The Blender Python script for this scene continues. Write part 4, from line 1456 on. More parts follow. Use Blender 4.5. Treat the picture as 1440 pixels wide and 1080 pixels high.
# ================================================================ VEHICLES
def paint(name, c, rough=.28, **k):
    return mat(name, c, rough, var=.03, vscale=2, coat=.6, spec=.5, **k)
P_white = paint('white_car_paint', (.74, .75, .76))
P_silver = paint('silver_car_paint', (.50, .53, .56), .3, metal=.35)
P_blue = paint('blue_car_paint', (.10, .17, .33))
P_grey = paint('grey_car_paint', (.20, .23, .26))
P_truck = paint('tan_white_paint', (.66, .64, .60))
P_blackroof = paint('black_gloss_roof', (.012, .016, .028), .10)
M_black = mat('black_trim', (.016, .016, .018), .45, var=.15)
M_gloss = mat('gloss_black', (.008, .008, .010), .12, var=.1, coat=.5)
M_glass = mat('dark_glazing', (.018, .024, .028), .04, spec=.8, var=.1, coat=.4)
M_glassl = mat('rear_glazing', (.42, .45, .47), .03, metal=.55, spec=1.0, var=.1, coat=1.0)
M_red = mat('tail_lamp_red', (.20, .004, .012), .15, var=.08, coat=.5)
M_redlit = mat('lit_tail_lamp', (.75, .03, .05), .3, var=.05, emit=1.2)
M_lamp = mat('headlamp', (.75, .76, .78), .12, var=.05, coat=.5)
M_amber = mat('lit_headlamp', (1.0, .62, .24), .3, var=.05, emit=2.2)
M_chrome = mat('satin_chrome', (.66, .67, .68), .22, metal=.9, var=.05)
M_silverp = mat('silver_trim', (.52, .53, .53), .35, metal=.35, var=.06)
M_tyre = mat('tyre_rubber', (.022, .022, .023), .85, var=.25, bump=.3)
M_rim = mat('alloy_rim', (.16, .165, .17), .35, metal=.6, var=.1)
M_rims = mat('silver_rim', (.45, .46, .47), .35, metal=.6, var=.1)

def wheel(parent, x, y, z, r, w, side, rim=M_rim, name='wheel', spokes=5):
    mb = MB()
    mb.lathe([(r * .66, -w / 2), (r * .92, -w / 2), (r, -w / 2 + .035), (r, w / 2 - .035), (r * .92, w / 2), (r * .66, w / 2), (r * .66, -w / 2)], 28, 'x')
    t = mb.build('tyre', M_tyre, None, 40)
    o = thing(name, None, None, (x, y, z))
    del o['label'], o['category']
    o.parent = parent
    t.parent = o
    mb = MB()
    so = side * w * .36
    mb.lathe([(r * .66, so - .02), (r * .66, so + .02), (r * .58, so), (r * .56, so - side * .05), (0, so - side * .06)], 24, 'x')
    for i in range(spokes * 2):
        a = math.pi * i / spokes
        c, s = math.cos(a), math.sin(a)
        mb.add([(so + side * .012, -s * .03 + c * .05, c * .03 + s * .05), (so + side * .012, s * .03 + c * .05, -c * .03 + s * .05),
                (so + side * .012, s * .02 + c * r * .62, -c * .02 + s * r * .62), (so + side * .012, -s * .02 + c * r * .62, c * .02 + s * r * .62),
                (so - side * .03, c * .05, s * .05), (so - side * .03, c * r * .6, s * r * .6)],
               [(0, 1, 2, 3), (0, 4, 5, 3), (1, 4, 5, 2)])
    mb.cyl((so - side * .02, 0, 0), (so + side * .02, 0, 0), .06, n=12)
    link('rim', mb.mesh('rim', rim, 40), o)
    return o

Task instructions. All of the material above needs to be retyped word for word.

Complete answer.
The Blender Python script for this scene continues. Write part 4, from line 1456 on. More parts follow. Use Blender 4.5. Treat the picture as 1440 pixels wide and 1080 pixels high.
# ================================================================ VEHICLES
def paint(name, c, rough=.28, **k):
    return mat(name, c, rough, var=.03, vscale=2, coat=.6, spec=.5, **k)
P_white = paint('white_car_paint', (.74, .75, .76))
P_silver = paint('silver_car_paint', (.50, .53, .56), .3, metal=.35)
P_blue = paint('blue_car_paint', (.10, .17, .33))
P_grey = paint('grey_car_paint', (.20, .23, .26))
P_truck = paint('tan_white_paint', (.66, .64, .60))
P_blackroof = paint('black_gloss_roof', (.012, .016, .028), .10)
M_black = mat('black_trim', (.016, .016, .018), .45, var=.15)
M_gloss = mat('gloss_black', (.008, .008, .010), .12, var=.1, coat=.5)
M_glass = mat('dark_glazing', (.018, .024, .028), .04, spec=.8, var=.1, coat=.4)
M_glassl = mat('rear_glazing', (.42, .45, .47), .03, metal=.55, spec=1.0, var=.1, coat=1.0)
M_red = mat('tail_lamp_red', (.20, .004, .012), .15, var=.08, coat=.5)
M_redlit = mat('lit_tail_lamp', (.75, .03, .05), .3, var=.05, emit=1.2)
M_lamp = mat('headlamp', (.75, .76, .78), .12, var=.05, coat=.5)
M_amber = mat('lit_headlamp', (1.0, .62, .24), .3, var=.05, emit=2.2)
M_chrome = mat('satin_chrome', (.66, .67, .68), .22, metal=.9, var=.05)
M_silverp = mat('silver_trim', (.52, .53, .53), .35, metal=.35, var=.06)
M_tyre = mat('tyre_rubber', (.022, .022, .023), .85, var=.25, bump=.3)
M_rim = mat('alloy_rim', (.16, .165, .17), .35, metal=.6, var=.1)
M_rims = mat('silver_rim', (.45, .46, .47), .35, metal=.6, var=.1)

def wheel(parent, x, y, z, r, w, side, rim=M_rim, name='wheel', spokes=5):
    mb = MB()
    mb.lathe([(r * .66, -w / 2), (r * .92, -w / 2), (r, -w / 2 + .035), (r, w / 2 - .035), (r * .92, w / 2), (r * .66, w / 2), (r * .66, -w / 2)], 28, 'x')
    t = mb.build('tyre', M_tyre, None, 40)
    o = thing(name, None, None, (x, y, z))
    del o['label'], o['category']
    o.parent = parent
    t.parent = o
    mb = MB()
    so = side * w * .36
    mb.lathe([(r * .66, so - .02), (r * .66, so + .02), (r * .58, so), (r * .56, so - side * .05), (0, so - side * .06)], 24, 'x')
    for i in range(spokes * 2):
        a = math.pi * i / spokes
        c, s = math.cos(a), math.sin(a)
        mb.add([(so + side * .012, -s * .03 + c * .05, c * .03 + s * .05), (so + side * .012, s * .03 + c * .05, -c * .03 + s * .05),
                (so + side * .012, s * .02 + c * r * .62, -c * .02 + s * r * .62), (so + side * .012, -s * .02 + c * r * .62, c * .02 + s * r * .62),
                (so - side * .03, c * .05, s * .05), (so - side * .03, c * r * .6, s * r * .6)],
               [(0, 1, 2, 3), (0, 4, 5, 3), (1, 4, 5, 2)])
    mb.cyl((so - side * .02, 0, 0), (so + side * .02, 0, 0), .06, n=12)
    link('rim', mb.mesh('rim', rim, 40), o)
    return o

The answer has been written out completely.